Ernst Jünger hat sich in seinen Romanen, die nach 1945 erschienen, viel mit Technik auseinander gesetzt. Die Moderne mochte er nicht. In seinem Frühwerk hat er noch gesagt, Technik ist wichtig, sie verstärkt den Mensch und lässt ihn auch noch heroischer werden. Doch je älter er wurde, desto skeptischer hat er auf Technik geschaut. Darum gibt es in diesem ganzen großen Haus praktisch keine technischen Geräte.

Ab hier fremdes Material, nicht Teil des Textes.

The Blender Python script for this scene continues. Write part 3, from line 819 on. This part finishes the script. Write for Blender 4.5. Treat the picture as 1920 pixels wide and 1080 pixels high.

"Nur hier, in der kleinen Bibliothek. Das war auch eher ein Raum für den Abend, zum Entspannen. Das ist sehr ungewöhnlich, dass wir hier einen Fernseher sehen. Ich denke, Ernst Jünger hätte sich nie einen Fernseher angeschafft, das hat auch seine Frau veranlasst. Er meinte, man muss sich mit der Technik immer wieder beschäftigen, der Mensch ist abhängig von der Technik. Die Technik hat den Menschen im Griff, und das wollte er nicht."
Ernst Jünger ist sehr alt geworden, fast 103 Jahre. Und er war bis kurz vor seinem Tod bei recht guter Gesundheit.
"Er ging jeden Tag nach dem Frühstück in den Garten, um seine Gedanken zu sammeln. Er hat auch noch viel geschrieben, nur mit 100 Jahren hat er aufgehört, aber er hat noch viel gelesen."